*** Entries shown

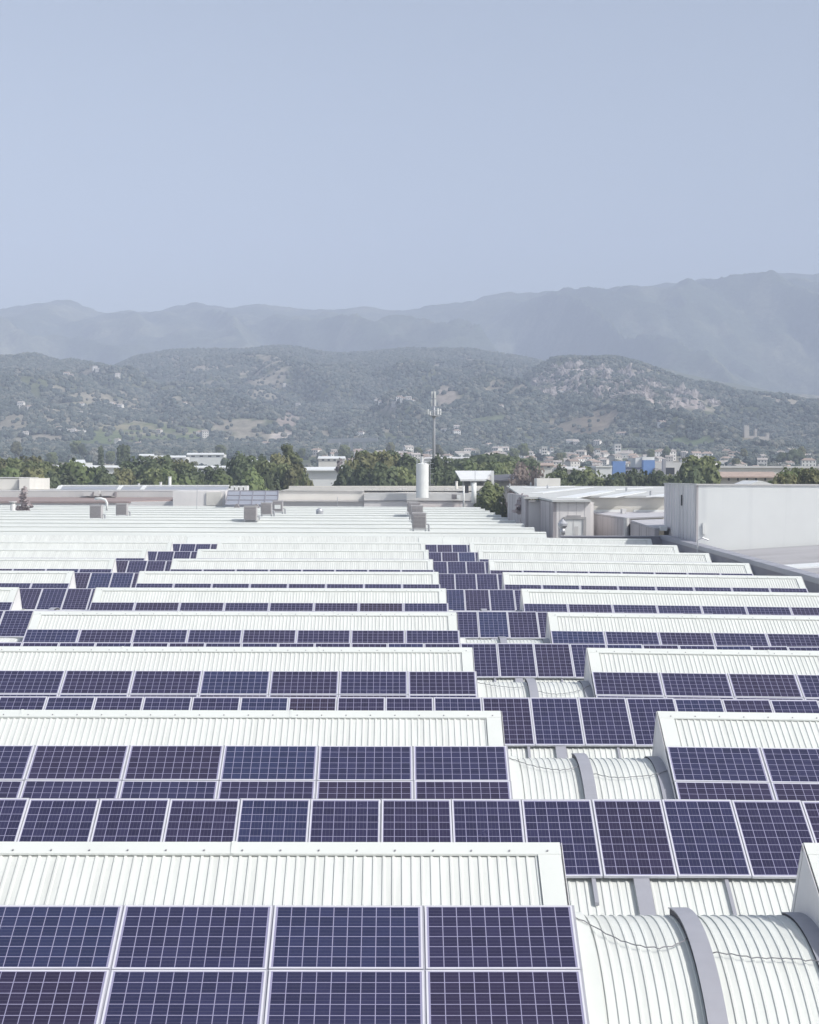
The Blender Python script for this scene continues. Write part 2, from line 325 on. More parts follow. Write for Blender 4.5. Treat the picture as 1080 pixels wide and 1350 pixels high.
def cover(x, y, z):
    """(colour, bare 0..1) of the hill ground"""
    u, v = project_np(x, y, z)
    n1 = fbm(x, y, 40, 201, 4); n2 = fbm(x, y, 14, 231, 3)
    col = np.stack([0.075 + 0.05 * n1, 0.088 + 0.05 * n1, 0.050 + 0.03 * n1], -1)
    bare = np.zeros_like(u)
    # thin scrub on the upper flank of the middle hill
    scrub = np.clip((1.0 - np.abs(u - 290) / 170) * (1 - np.abs(v - 484) / 34) * 2, 0, 1) * (y > 1900)
    k = scrub * (n2 > 0.50)
    k = np.maximum(k, 0.8 * (fbm(x, y, 55, 301, 4) > 0.64))
    col = col * (1 - k[..., None]) + np.array([0.29, 0.26, 0.21]) * k[..., None]; bare = np.maximum(bare, k)
    for cu, cv, a, b, c in FIELDS:
        w = np.clip((blob(u + (n2 - 0.5) * 14, v + (n1 - 0.5) * 8, cu, cv, a, b)) * 3, 0, 1) * (y < 2800)
        col = col * (1 - w[..., None]) + np.array(c) * (0.85 + 0.3 * n2[..., None]) * w[..., None]; bare = np.maximum(bare, w)
    # bare cliffs of the rocky hill
    top = np.interp(u, [680, 720, 770, 830, 880, 940, 1000], [492, 483, 478, 484, 508, 520, 530])
    rk = np.clip((u - 690) / 20, 0, 1) * np.clip((960 - u) / 30, 0, 1) * np.clip((v - top - 3) / 5, 0, 1) * np.clip((top + np.interp(u, [690, 790, 870, 960], [36, 50, 36, 20]) - v) / 6, 0, 1) * (y < 2125)
    rock = rk * (fbm(x + 0.35 * z, z * 0.5, 17, 401, 4) > 0.485)
    col = col * (1 - rock[..., None]) + np.array([0.40, 0.345, 0.32]) * (0.1 + 1.7 * fbm(x + 0.5 * z, z * 0.45, 7, 433, 4)[..., None]) * rock[..., None]; bare = np.maximum(bare, rock * 0.6)
    return col, bare, rock

def grid_mesh(name, xs, ys, zf, colf, material):
    X, Y = np.meshgrid(xs, ys); Z = zf(X, Y); nx, ny = len(xs), len(ys)
    col = colf(X, Y, Z)
    if isinstance(col, tuple):
        rock = col[2]; Y = Y - rock * 22 * (fbm(X, Z, 14, 555, 4) - 0.35); col = col[0]
    me = bpy.data.meshes.new(name)
    V = np.stack([X, Y, Z], -1).reshape(-1, 3)
    i = np.arange(nx * ny).reshape(ny, nx); q = np.stack([i[:-1, :-1], i[:-1, 1:], i[1:, 1:], i[1:, :-1]], -1).reshape(-1, 4)
    me.vertices.add(len(V)); me.vertices.foreach_set('co', V.ravel())
    me.loops.add(q.size); me.loops.foreach_set('vertex_index', q.ravel())
    me.polygons.add(len(q)); me.polygons.foreach_set('loop_start', np.arange(0, q.size, 4)); me.polygons.foreach_set('loop_total', np.full(len(q), 4))
    me.polygons.foreach_set('use_smooth', np.ones(len(q), bool))
    me.update()
    at_ = me.color_attributes.new('cover', 'FLOAT_COLOR', 'POINT')
    c4 = np.ones((len(V), 4), np.float32); c4[:, :3] = col.reshape(-1, 3); at_.data.foreach_set('color', c4.ravel())
    me.materials.append(material)
    o = bpy.data.objects.new(name, me); COL.objects.link(o); o['kind'] = 'structure'
    return o
def land_material(name, scale, amt, bump):
    m = bpy.data.materials.new(name); m.use_nodes = True; n = m.node_tree.nodes; l = m.node_tree.links; b = n['Principled BSDF']
    a = n.new('ShaderNodeAttribute'); a.attribute_name = 'cover'
    g = n.new('ShaderNodeNewGeometry'); t = n.new('ShaderNodeTexNoise'); t.inputs['Scale'].default_value = scale; t.inputs['Detail'].default_value = 6; t.inputs['Roughness'].default_value = 0.7; l.new(g.outputs['Position'], t.inputs['Vector'])
    mr = n.new('ShaderNodeMapRange'); mr.inputs['From Min'].default_value = 0.3; mr.inputs['From Max'].default_value = 0.7; mr.inputs['To Min'].default_value = 1 - amt; mr.inputs['To Max'].default_value = 1 + amt; l.new(t.outputs['Fac'], mr.inputs['Value'])
    h = n.new('ShaderNodeHueSaturation'); l.new(a.outputs['Color'], h.inputs['Color']); l.new(mr.outputs[0], h.inputs['Value']); l.new(h.outputs[0], b.inputs['Base Color'])
    b.inputs['Roughness'].default_value = 0.95; b.inputs['Specular IOR Level'].default_value = 0.1
    bp = n.new('ShaderNodeBump'); bp.inputs['Strength'].default_value = 1; bp.inputs['Distance'].default_value = bump; l.new(t.outputs['Fac'], bp.inputs['Height']); l.new(bp.outputs[0], b.inputs['Normal'])
    return m
xs = np.concatenate([np.arange(-1400, -760, 9.0), np.arange(-760, 760, 4.5), np.arange(760, 1401, 9.0)]); ys = np.concatenate([np.arange(430, 1200, 12.0), np.arange(1200, 2750, 5.5), np.arange(2750, 3801, 20.0)])
hills = grid_mesh('hills', xs, ys, terrain, cover, land_material('wooded_hill_ground', 0.12, 0.35, 1.5))
def mcol(x, y, z):
    n = fbm(x, y, 260, 611, 5); n2 = fbm(x, y, 60, 641, 3)
    c = np.stack([0.045 + 0.045 * n, 0.060 + 0.045 * n, 0.040 + 0.03 * n], -1)
    k = np.clip((fbm(x, y, 330, 661, 5) - 0.58) * 12, 0, 1) * 0.25 + 0.25 * (n2 > 0.66)
    return c * (1 - k[..., None]) + np.array([0.27, 0.26, 0.18]) * k[..., None]
mtn = grid_mesh('mountains', np.arange(-2400, 2401, 9.0), np.arange(3300, 5900, 13.0), mountains, mcol, land_material('mountain_ground', 0.07, 0.5, 5.0))
gm = MB(); gm.poly([(-3300, -250, 0), (3300, -250, 0), (3300, 6400, -0.15), (-3300, 6400, -0.15)])
# lies just below the hill sheet, which starts at its own height 430 m out
g_o = gm.build('ground', M['ground']); g_o['kind'] = 'structure'; g_o.location.z = -0.05

def ground_hit(u, v, y0=600, y1=2900):
    """where the ray through pixel (u, v) meets the hills"""
    yy = np.arange(y0, y1, 4.0); d = CF + CX * ((u - 540) / F) - CY * ((v - 675) / F)
    x = d.x / d.y * yy; z = CZ + d.z / d.y * yy; h = terrain(x, yy); k = np.nonzero(h >= z)[0]
    i = k[0] if len(k) else len(yy) - 1
    return Vector((x[i], yy[i], h[i]))

# crags of the rocky hill: broken slabs standing out of its upper flank
def crags():
    g = random.Random(31); bm = bmesh.new()
    for i in range(80):
        u = g.choice([g.gauss(728, 14), g.gauss(800, 22), g.gauss(812, 30), g.gauss(868, 18), g.gauss(915, 18)]); top = float(np.interp(u, [680, 720, 770, 830, 880, 940, 1000], [492, 483, 478, 484, 508, 520, 530])); band = float(np.interp(u, [690, 790, 870, 960], [32, 44, 30, 14]))
        p = ground_hit(u, top + 5 + g.random() ** 1.2 * band, 1500, 2300)
        b = bmesh.ops.create_icosphere(bm, subdivisions=4, radius=1)['verts']
        sx, sy, sz = g.uniform(3.5, 9.5), g.uniform(2.5, 4.5), g.uniform(5, 12); rz = g.uniform(-.6, .6); lean = g.uniform(-.5, .5)
        co = np.array([v.co[:] for v in b]); n = fbm(co[:, 0] * 9 + i * 31, co[:, 2] * 6 + co[:, 1] * 5 + i * 7, 6, 811, 4); n2 = fbm(co[:, 0] * 26 + i * 11, co[:, 2] * 9 + co[:, 1] * 15 + i * 3, 6, 841, 4); k = 0.25 + 1.05 * n + 0.75 * np.abs(n2 - 0.5) * 2
        for v, f in zip(b, k):
            q = v.co * float(f); x, y, z = q.x * sx + lean * q.z * sz, q.y * sy, q.z * sz
            v.co = (p.x + x * math.cos(rz) - y * math.sin(rz), p.y + x * math.sin(rz) + y * math.cos(rz), p.z + z * .9 - sz * .3)
    me = bpy.data.meshes.new('rock_cliffs'); bm.to_mesh(me); bm.free(); me.materials.append(mat('cliff_rock', (0.42, 0.38, 0.365), 0.95, 0, 0.55, 0.22, (1, 1, 0.5), bump=0.6, col2=(0.19, 0.18, 0.165)))
    o = bpy.data.objects.new('rock_cliffs', me); COL.objects.link(o); o['kind'] = 'structure'
crags()

# forest of crowns on the hill flanks: nobody could count it
rng = np.random.default_rng(5)
N = 190000
fy_ = 700 + (2740 - 700) * np.sqrt(rng.random(N)); fx_ = (rng.random(N) * 2 - 1) * (0.31 * fy_)
fz_ = terrain(fx_, fy_); _, bare, _ = cover(fx_, fy_, fz_)
dens = np.where(fy_ < 1120, 0.30, 1.0)
uu, vv = project_np(fx_, fy_, fz_)
keep = (rng.random(N) > bare * 0.93) & (rng.random(N) < dens * np.clip(fbm(fx_, fy_, 45, 701, 3) * 3.4 - 0.7, 0.12, 1))
keep &= ~((fy_ < 1180) & (uu > 430) & (uu < 900) & (rng.random(N) < 0.6))
pts = np.stack([fx_, fy_, fz_ + 1.2], -1)[keep]
fm = bpy.data.meshes.new('forest'); fm.vertices.add(len(pts)); fm.vertices.foreach_set('co', pts.ravel().astype(np.float32)); fm.update()
sc = fm.attributes.new('size', 'FLOAT', 'POINT'); sc.data.foreach_set('value', (1.35 + 1.9 * rng.random(len(pts)) ** 2).astype(np.float32))
def forest_material():
    m = bpy.data.materials.new('forest_crowns'); m.use_nodes = True; n = m.node_tree.nodes; l = m.node_tree.links; b = n['Principled BSDF']
    oi = n.new('ShaderNodeObjectInfo'); ra = n.new('ShaderNodeValToRGB'); l.new(oi.outputs['Random'], ra.inputs['Fac']); cr = ra.color_ramp
    cr.elements[0].color = (0.052, 0.068, 0.060, 1); cr.elements[1].color = (0.180, 0.180, 0.150, 1); e = cr.elements.new(0.55); e.color = (0.088, 0.110, 0.097, 1)
    g = n.new('ShaderNodeNewGeometry'); t = n.new('ShaderNodeTexNoise'); t.inputs['Scale'].default_value = 0.8; t.inputs['Detail'].default_value = 4; l.new(g.outputs['Position'], t.inputs['Vector'])
    mr = n.new('ShaderNodeMapRange'); mr.inputs['From Min'].default_value = 0.3; mr.inputs['From Max'].default_value = 0.7; mr.inputs['To Min'].default_value = 0.6; mr.inputs['To Max'].default_value = 1.35; l.new(t.outputs['Fac'], mr.inputs['Value'])
    h = n.new('ShaderNodeHueSaturation'); l.new(ra.outputs[0], h.inputs['Color']); l.new(mr.outputs[0], h.inputs['Value']); l.new(h.outputs[0], b.inputs['Base Color'])
    b.inputs['Roughness'].default_value = 0.9; b.inputs['Specular IOR Level'].default_value = 0.1
    return m
M['forest'] = forest_material()
fm.materials.append(M['forest'])
fo = bpy.data.objects.new('forest', fm); COL.objects.link(fo)
tag(fo, 'mixed green forest covering the hill flanks behind the town', 'forest', kind='stuff')
ng = bpy.data.node_groups.new('forest_nodes', 'GeometryNodeTree')
ng.interface.new_socket('Geometry', in_out='INPUT', socket_type='NodeSocketGeometry'); ng.interface.new_socket('Geometry', in_out='OUTPUT', socket_type='NodeSocketGeometry')
gn = ng.nodes; gl = ng.links
gi = gn.new('NodeGroupInput'); go = gn.new('NodeGroupOutput'); ico = gn.new('GeometryNodeMeshIcoSphere'); ico.inputs['Subdivisions'].default_value = 3
sp_ = gn.new('GeometryNodeSetPosition'); nz = gn.new('ShaderNodeTexNoise'); nz.inputs['Scale'].default_value = 1.9; nz.inputs['Detail'].default_value = 3
sb = gn.new('ShaderNodeVectorMath'); sb.operation = 'SUBTRACT'; sb.inputs[1].default_value = (0.5, 0.5, 0.5); sm = gn.new('ShaderNodeVectorMath'); sm.operation = 'SCALE'; sm.inputs['Scale'].default_value = 1.25
gl.new(nz.outputs['Color'], sb.inputs[0]); gl.new(sb.outputs[0], sm.inputs[0]); gl.new(sm.outputs[0], sp_.inputs['Offset']); gl.new(ico.outputs['Mesh'], sp_.inputs['Geometry'])
stm = gn.new('GeometryNodeSetMaterial'); stm.inputs['Material'].default_value = M['forest']; gl.new(sp_.outputs[0], stm.inputs['Geometry'])
iop = gn.new('GeometryNodeInstanceOnPoints'); gl.new(gi.outputs[0], iop.inputs['Points']); gl.new(stm.outputs[0], iop.inputs['Instance'])
na = gn.new('GeometryNodeInputNamedAttribute'); na.data_type = 'FLOAT'; na.inputs['Name'].default_value = 'size'; gl.new(na.outputs['Attribute'], iop.inputs['Scale'])
rv = gn.new('FunctionNodeRandomValue'); rv.data_type = 'FLOAT_VECTOR'; rv.inputs[1].default_value = (0.5, 0.5, 6.28); rv.inputs[0].default_value = (-0.5, -0.5, 0); gl.new(rv.outputs[0], iop.inputs['Rotation'])
gl.new(iop.outputs[0], go.inputs[0])
md = fo.modifiers.new('crowns', 'NODES'); md.node_group = ng

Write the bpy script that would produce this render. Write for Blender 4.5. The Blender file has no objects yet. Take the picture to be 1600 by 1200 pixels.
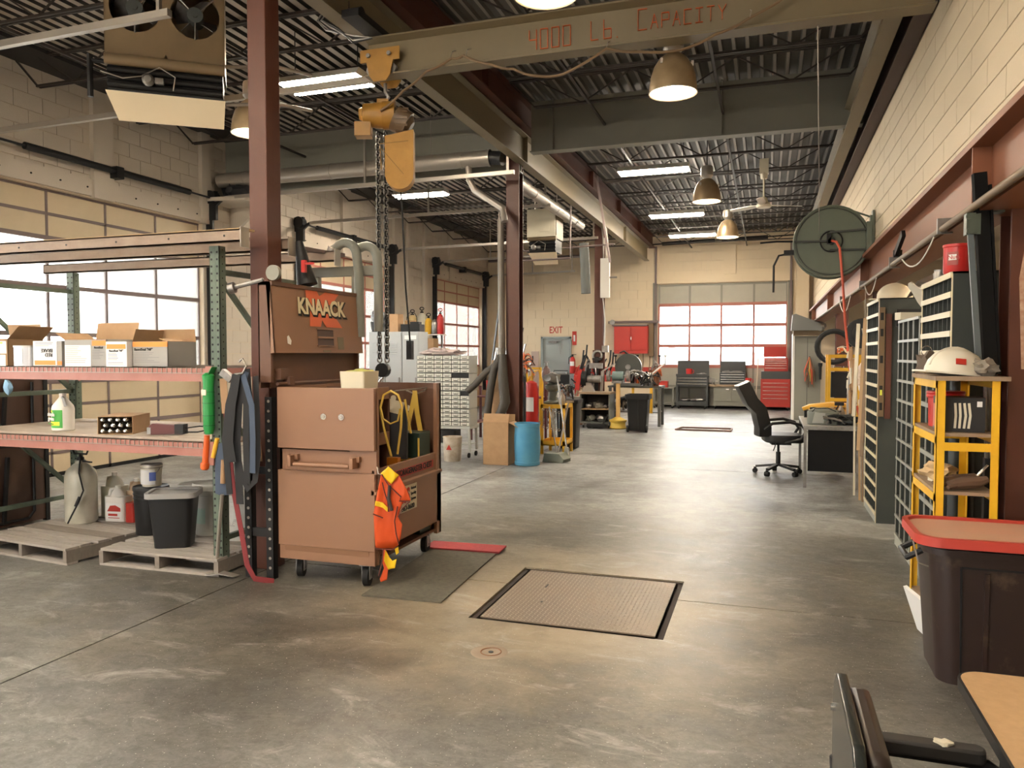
import bpy, bmesh, math, random
from math import sin, cos, pi, radians as R, atan2, sqrt
from mathutils import Vector as V, Matrix as M, noise
SC = bpy.context.scene
COL = SC.collection
random.seed(7)

# ---------------------------------------------------------------- camera
cd = bpy.data.cameras.new('camera'); cam = bpy.data.objects.new('camera', cd); COL.objects.link(cam)
cd.sensor_width = 36; cd.lens = 1200/1600*36; cd.clip_start = .05; cd.clip_end = 300
cam.location = (0, 0, 1.6)
cam.rotation_euler = (R(90)-math.atan(46/1200), 0, R(18.35))
SC.camera = cam
# ---------------------------------------------------------------- light
SC.view_settings.view_transform = 'Standard'; SC.view_settings.look = 'None'
SC.view_settings.gamma = 1; SC.view_settings.use_curve_mapping = False
SC.view_settings.exposure = 1.68
SC.cycles.use_denoising = True
SC.cycles.max_bounces = 7; SC.cycles.diffuse_bounces = 4; SC.cycles.glossy_bounces = 3
SC.cycles.transparent_max_bounces = 12; SC.cycles.transmission_bounces = 4
SC.cycles.sample_clamp_indirect = 8; SC.cycles.caustics_reflective = False; SC.cycles.caustics_refractive = False
W = bpy.data.worlds.new('world'); SC.world = W; W.use_nodes = True
bg = W.node_tree.nodes['Background']; bg.inputs[0].default_value = (1, .985, .96, 1); bg.inputs[1].default_value = 5.5
sd = bpy.data.lights.new('sun', 'SUN'); sd.energy = 9; sd.angle = R(1); sd.color = (1, .9, .74)
sun = bpy.data.objects.new('sun', sd); COL.objects.link(sun); sun.rotation_euler = (R(8), R(42), 0)

# ---------------------------------------------------------------- materials
MATS = {}
def mat(name, c, rough=.6, metal=0, c2=None, scale=6, bump=0, emit=0, contrast=.5, spec=None, stretch=None, coat=0, bscale=None, world=False):
    if name in MATS: return MATS[name]
    m = bpy.data.materials.new(name); m.use_nodes = True; nt = m.node_tree; N = nt.nodes; L = nt.links
    b = N['Principled BSDF']; b.inputs['Base Color'].default_value = (*c, 1)
    b.inputs['Roughness'].default_value = rough; b.inputs['Metallic'].default_value = metal
    if spec is not None: b.inputs['Specular IOR Level'].default_value = spec
    if coat: b.inputs['Coat Weight'].default_value = coat; b.inputs['Coat Roughness'].default_value = .15
    if c2 is not None or bump:
        tc = N.new('ShaderNodeTexCoord'); mp = N.new('ShaderNodeMapping'); geo = N.new('ShaderNodeNewGeometry') if world else None; L.new(geo.outputs['Position'] if world else tc.outputs['Object'], mp.inputs[0])
        if stretch: mp.inputs['Scale'].default_value = stretch
        nz = N.new('ShaderNodeTexNoise'); nz.inputs['Scale'].default_value = scale; nz.inputs['Detail'].default_value = 7
        nz.inputs['Roughness'].default_value = .62
        L.new(mp.outputs[0], nz.inputs['Vector'])
        if c2 is not None:
            r = N.new("ShaderNodeValToRGB"); off = .16 if contrast < .4 else 0; r.color_ramp.elements[0].position = .5-.3*contrast+off; r.color_ramp.elements[1].position = .5+.3*contrast+off
            r.color_ramp.elements[0].color = (*c, 1); r.color_ramp.elements[1].color = (*c2, 1)
            L.new(nz.outputs[0], r.inputs[0]); L.new(r.outputs[0], b.inputs['Base Color'])
        if bump:
            n2 = nz
            if bscale:
                n2 = N.new('ShaderNodeTexNoise'); n2.inputs['Scale'].default_value = bscale; n2.inputs['Detail'].default_value = 4; L.new(mp.outputs[0], n2.inputs['Vector'])
            bp = N.new('ShaderNodeBump'); bp.inputs['Strength'].default_value = bump; bp.inputs['Distance'].default_value = .01
            L.new(n2.outputs[0], bp.inputs['Height']); L.new(bp.outputs[0], b.inputs['Normal'])
    if emit:
        b.inputs['Emission Color'].default_value = (*c, 1); b.inputs['Emission Strength'].default_value = emit
    MATS[name] = m; return m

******

__Exercise requirements__:
Collect the lines of the records that include the string "this".

__Exercise result__:
The Blender Python script for this scene continues. Write part 2, from line 325 on. More parts follow. Write for Blender 4.5. Treat the picture as 1080 pixels wide and 1350 pixels high.
Write the bpy script that would produce this render. Write for Blender 4.5. The Blender file has no objects yet. Take the picture to be 1600 by 1200 pixels.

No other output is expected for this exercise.